_Task objective_.
Report all lines from the entries below in which "pixels" appears.

Entries with scene source code

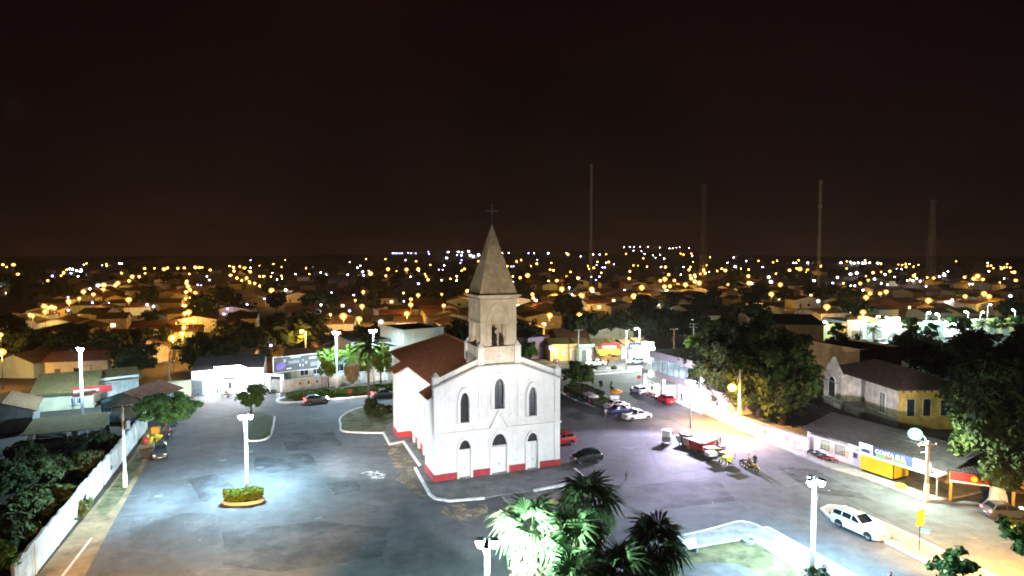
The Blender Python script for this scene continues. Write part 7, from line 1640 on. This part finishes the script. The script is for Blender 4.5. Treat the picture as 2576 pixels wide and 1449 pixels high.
for x, y, z, s, kind in TOWN_L:
    placed.append((x, y, 1.5))
nh = 0
for x, y, z, s, kind in sorted(TOWN_L, key=lambda q: q[1]):
    if kind == 'blue' or y > 1400 or nh > 190: continue
    for k in range((2 if y < 500 else 1) if s >= 2 else 0):
        for tr in range(5):
            a = rnd.uniform(0, 6.28); q = rnd.uniform(8.5, 17); xx, yy = x + q * math.cos(a), y + q * math.sin(a) * 1.2 + 3
            if free(xx, yy, 5.5) and not keep_out(xx, yy):
                town_house(xx, yy, hill_h(xx, yy) if yy > 1150 else 0, rnd.choice((0, math.pi / 2)) + rnd.uniform(-.15, .15) + .25, reg_of(xx, yy)); nh += 1; break
for i in range(900):
    if nh > 296: break
    y = 135 + 700 * rnd.random() ** 1.5; px = rnd.uniform(-20, 2600); x = (px - CX) / F * y
    if free(x, y, 5) and not keep_out(x, y): town_house(x, y, 0, rnd.choice((0, math.pi / 2)) + rnd.uniform(-.12, .12) + .25, reg_of(x, y)); nh += 1
FT = [crown('ft%d' % k, 4.2, 4.2, 3.2, 420, .95, 'leaf_dark', 120 + k, clumps=26, cr=.34) for k in range(4)]
FTK = trunk_mb(2.6, .25, 2.5, 3, 3, 4.0).mesh('trunk', 'bark')
nt = 0
for i in range(1500):
    if nt > 290: break
    y = 140 + 1100 * rnd.random() ** 1.6; px = rnd.uniform(-20, 2600); x = (px - CX) / F * y
    if keep_out(x, y) or not all((x - a) ** 2 + (y - b) ** 2 > (2.5 + (c if c > 2 else 5)) ** 2 for a, b, c in placed): continue
    reg = reg_of(x, y); t = thing('town_tree', 'dark round tree among the houses of the ' + reg, 'tree', (x, y, 0), rnd.uniform(0, 6), 'town trees, ' + reg); s = rnd.uniform(.75, 1.4); t.scale = (s, s, s * rnd.uniform(.85, 1.15))
    put('trunk', FTK, t); put('crown', FT[nt % 4], t, (0, 0, 4.6)); placed.append((x, y, 4)); nt += 1

# ------------------------------------------------------------------ telecom masts and two lens ghosts of them
pm('mast_steel', (.36, .34, .33), .6, .1, 1); pm('mast_pale', (.5, .48, .47), .6, .1, 1)
def mast(label, px, ty, D, wb, wt, antennas, mt='mast_steel'):
    top = at_depth(px, ty, D); H_ = top.z
    t = thing('telecom_mast', label, 'mast', (top.x, D, 0), .4); b = MB(); r = .09 if wb < 2.5 else .14
    n = int(H_ / (2.2 if wb < 2.5 else 4)); cs = ((-1, -1), (1, -1), (1, 1), (-1, 1))
    for cx, cy_ in cs: b.tube([(cx * wb / 2, cy_ * wb / 2, 0), (cx * wt / 2, cy_ * wt / 2, H_)], r, 4)
    for k in range(n):
        z0, z1 = H_ * k / n, H_ * (k + 1) / n; w0, w1 = wb + (wt - wb) * k / n, wb + (wt - wb) * (k + 1) / n
        for i in range(4):
            a, c = cs[i], cs[(i + 1) % 4]
            b.tube([(a[0] * w0 / 2, a[1] * w0 / 2, z0), (c[0] * w1 / 2, c[1] * w1 / 2, z1)], r * .55, 3); b.tube([(a[0] * w1 / 2, a[1] * w1 / 2, z1), (c[0] * w1 / 2, c[1] * w1 / 2, z1)], r * .55, 3)
    b.build('lattice', mt, t)
    for dz, rr in antennas:
        for i in range(4):
            a = i * math.pi / 2 + dz; q = MB(); q.box(-.16, .16, -.12, .12, 0, 2.0 if rr > 1 else 1.0); o = q.build('antenna', 'mast_steel', t); o.location = (rr * math.cos(a), rr * math.sin(a), H_ - dz - 1); o.rotation_euler = (0, 0, a)
        q = MB(); q.lathe([(rr * .95, H_ - dz - .1), (rr, H_ - dz)], n=10); q.build('platform', 'mast_steel', t)
    return t
mast('slender lattice mast with antennas on the right skyline', 2065, 453, 330, 1.1, .8, ((1, .7), (7, .6), (13, .9), (22, .7), (32, .6), (42, .6)))
mast('thick lattice tower with antenna crown at the right skyline', 2347, 503, 560, 5.0, 2.2, ((1, 3.0), (6, 2.2), (10, 1.8)), 'mast_pale')
pm('mast_pale', (.5, .48, .47), .6, .1, 1)
mast('slender faint mast above the church square skyline', 1488, 413, 420, 1.2, .9, ((1, .8), (8, .6), (16, 1.0), (30, .8), (44, .7)))  # lens reflection of the right-hand mast, added as a solid one
mast('thick faint tower with antenna crown in mid skyline', 1772, 462, 700, 5.0, 2.4, ((1, 3.4), (7, 2.4), (12, 2.0)), 'mast_pale')  # the thick tower's lens reflection, also built as an object

# ------------------------------------------------------------------ night haze over the town
hz_ = MB().box(-3700, 3700, -200, 5300, -3, 130).build('haze', 'earth'); hz_.data.materials.clear()
hm_ = bpy.data.materials.new('haze'); hm_.use_nodes = True; n_ = hm_.node_tree.nodes; n_.clear()
ho = n_.new('ShaderNodeOutputMaterial'); hv = n_.new('ShaderNodeVolumePrincipled'); hv.inputs['Color'].default_value = (.95, .82, .74, 1); hv.inputs['Density'].default_value = .0001; hv.inputs['Anisotropy'].default_value = .35
hm_.node_tree.links.new(hv.outputs[0], ho.inputs['Volume']); hz_.data.materials.append(hm_); tag(hz_, kind='stuff')
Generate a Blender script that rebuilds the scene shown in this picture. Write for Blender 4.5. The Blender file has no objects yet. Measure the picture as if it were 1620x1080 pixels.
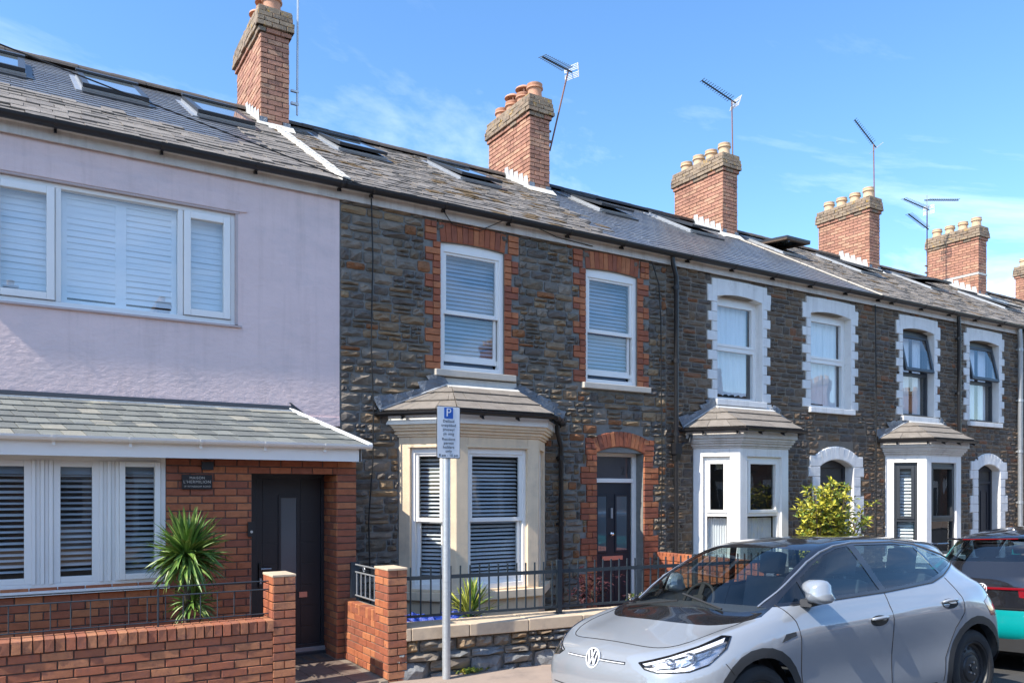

_Result_.
The Blender Python script for this scene continues. Write part 7, from line 1640 on. This part finishes the script. The script is for Blender 4.5. Treat the picture as 2576 pixels wide and 1449 pixels high.
Generate a Blender script that rebuilds the scene shown in this picture. Write for Blender 4.5. The Blender file has no objects yet. Measure the picture as if it were 1620x1080 pixels.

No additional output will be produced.